__Written exercise__
All lines below must be repeated exactly, with the pictures omitted.

__Data provided__
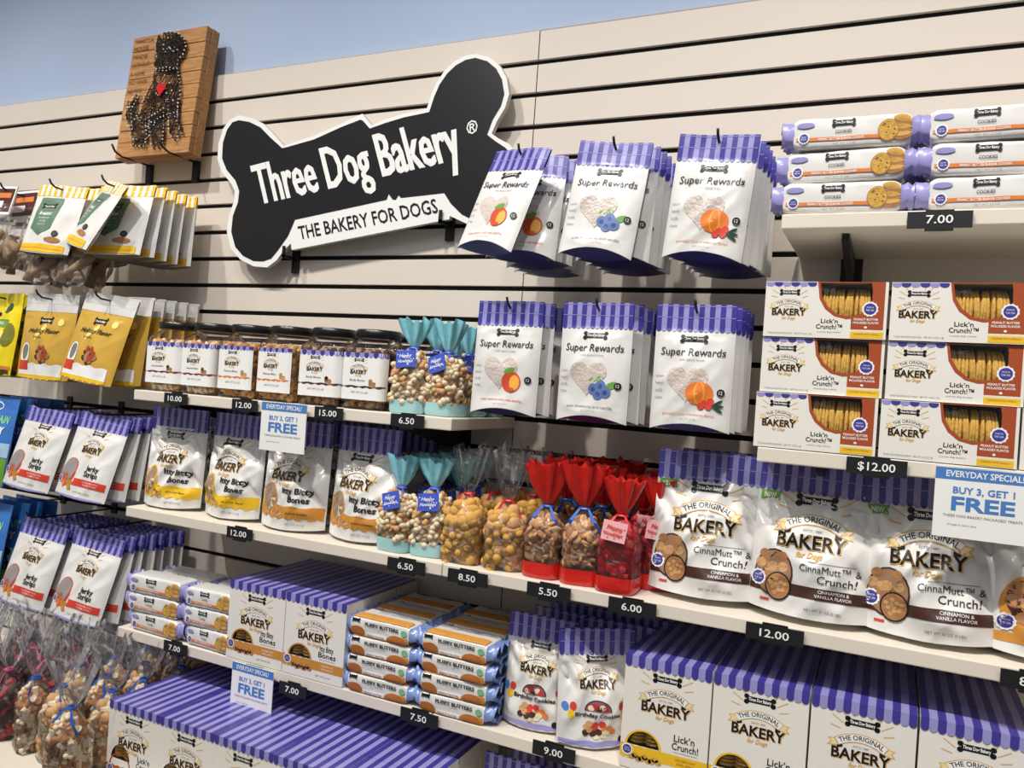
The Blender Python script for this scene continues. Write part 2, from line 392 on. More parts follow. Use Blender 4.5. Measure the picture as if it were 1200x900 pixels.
shelf(-.198, 1.03, ZB, .30, 'cream shelf under the windowed cookie cartons at right', (-.1, .93))
shelf(-1.705, -.792, ZB, .30, 'cream shelf under the clear cookie jars and teal topped bags', (-1.6, -.925))
shelf(-1.705, -.792, ZC, .30, 'cream shelf below the jar shelf carrying white and yellow bone bags', (-1.6, -.9))
shelf(-.790, 1.03, ZC, .30, 'cream shelf carrying peanut, red and brown biscuit bags at right', (-.7, .9))
shelf(-1.705, -.792, ZD, .30, 'lower left cream shelf carrying striped cartons and butter logs', (-1.6, -.9))
shelf(-.790, 1.03, ZD, .30, 'lower right cream shelf carrying birthday bags and tall cartons', (-.7, .9))
d = thing('base_deck', 'broad cream bottom deck under cello bags and striped cartons', 'shelf', (-.8, 0, 0))
m = M(); m.box(-2.6, 1.83, -.54, -.001, ZE-.03, ZE, SHELF); m.obj('deck_board', d, bevel=.002)
m = M(); m.box(-2.58, 1.81, -.50, -.001, .1, ZE-.0302, SLAT); m.obj('front_panel', d); m = M(); m.box(-2.58, 1.81, -.46, -.001, 0, .0998, BLACK); m.obj('kick_plate', d)
# ------------------------------------------------------------------ peg hooks
def make_hook():
    root = thing('peg_hook', '', 'hook', group='black peg hooks in the slatted wall')
    b = M(); b.tube([(0, -.004, 0), (0, -.22, 0), (0, -.262, .003), (0, -.275, .011), (0, -.281, .022)], .0026, BLACK, 6); b.obj('hook_rod', root, True)
    b = M(); b.box(-.012, .012, -.005, .003, -.016, .022, BLACK); b.obj('back_plate', root, bevel=.001); return root
HOOK = make_hook(); hk = [0]
def hook(x, z, lab, sc_=None):
    if hk[0] == 0: HOOK.location = (x, 0, z); HOOK['label'] = lab
    else: dup(HOOK, (x, 0, z), (0, 0, 0), lab, None, sc_)
    hk[0] += 1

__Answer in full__
The Blender Python script for this scene continues. Write part 2, from line 392 on. More parts follow. Use Blender 4.5. Measure the picture as if it were 1200x900 pixels.
shelf(-.198, 1.03, ZB, .30, 'cream shelf under the windowed cookie cartons at right', (-.1, .93))
shelf(-1.705, -.792, ZB, .30, 'cream shelf under the clear cookie jars and teal topped bags', (-1.6, -.925))
shelf(-1.705, -.792, ZC, .30, 'cream shelf below the jar shelf carrying white and yellow bone bags', (-1.6, -.9))
shelf(-.790, 1.03, ZC, .30, 'cream shelf carrying peanut, red and brown biscuit bags at right', (-.7, .9))
shelf(-1.705, -.792, ZD, .30, 'lower left cream shelf carrying striped cartons and butter logs', (-1.6, -.9))
shelf(-.790, 1.03, ZD, .30, 'lower right cream shelf carrying birthday bags and tall cartons', (-.7, .9))
d = thing('base_deck', 'broad cream bottom deck under cello bags and striped cartons', 'shelf', (-.8, 0, 0))
m = M(); m.box(-2.6, 1.83, -.54, -.001, ZE-.03, ZE, SHELF); m.obj('deck_board', d, bevel=.002)
m = M(); m.box(-2.58, 1.81, -.50, -.001, .1, ZE-.0302, SLAT); m.obj('front_panel', d); m = M(); m.box(-2.58, 1.81, -.46, -.001, 0, .0998, BLACK); m.obj('kick_plate', d)
# ------------------------------------------------------------------ peg hooks
def make_hook():
    root = thing('peg_hook', '', 'hook', group='black peg hooks in the slatted wall')
    b = M(); b.tube([(0, -.004, 0), (0, -.22, 0), (0, -.262, .003), (0, -.275, .011), (0, -.281, .022)], .0026, BLACK, 6); b.obj('hook_rod', root, True)
    b = M(); b.box(-.012, .012, -.005, .003, -.016, .022, BLACK); b.obj('back_plate', root, bevel=.001); return root
HOOK = make_hook(); hk = [0]
def hook(x, z, lab, sc_=None):
    if hk[0] == 0: HOOK.location = (x, 0, z); HOOK['label'] = lab
    else: dup(HOOK, (x, 0, z), (0, 0, 0), lab, None, sc_)
    hk[0] += 1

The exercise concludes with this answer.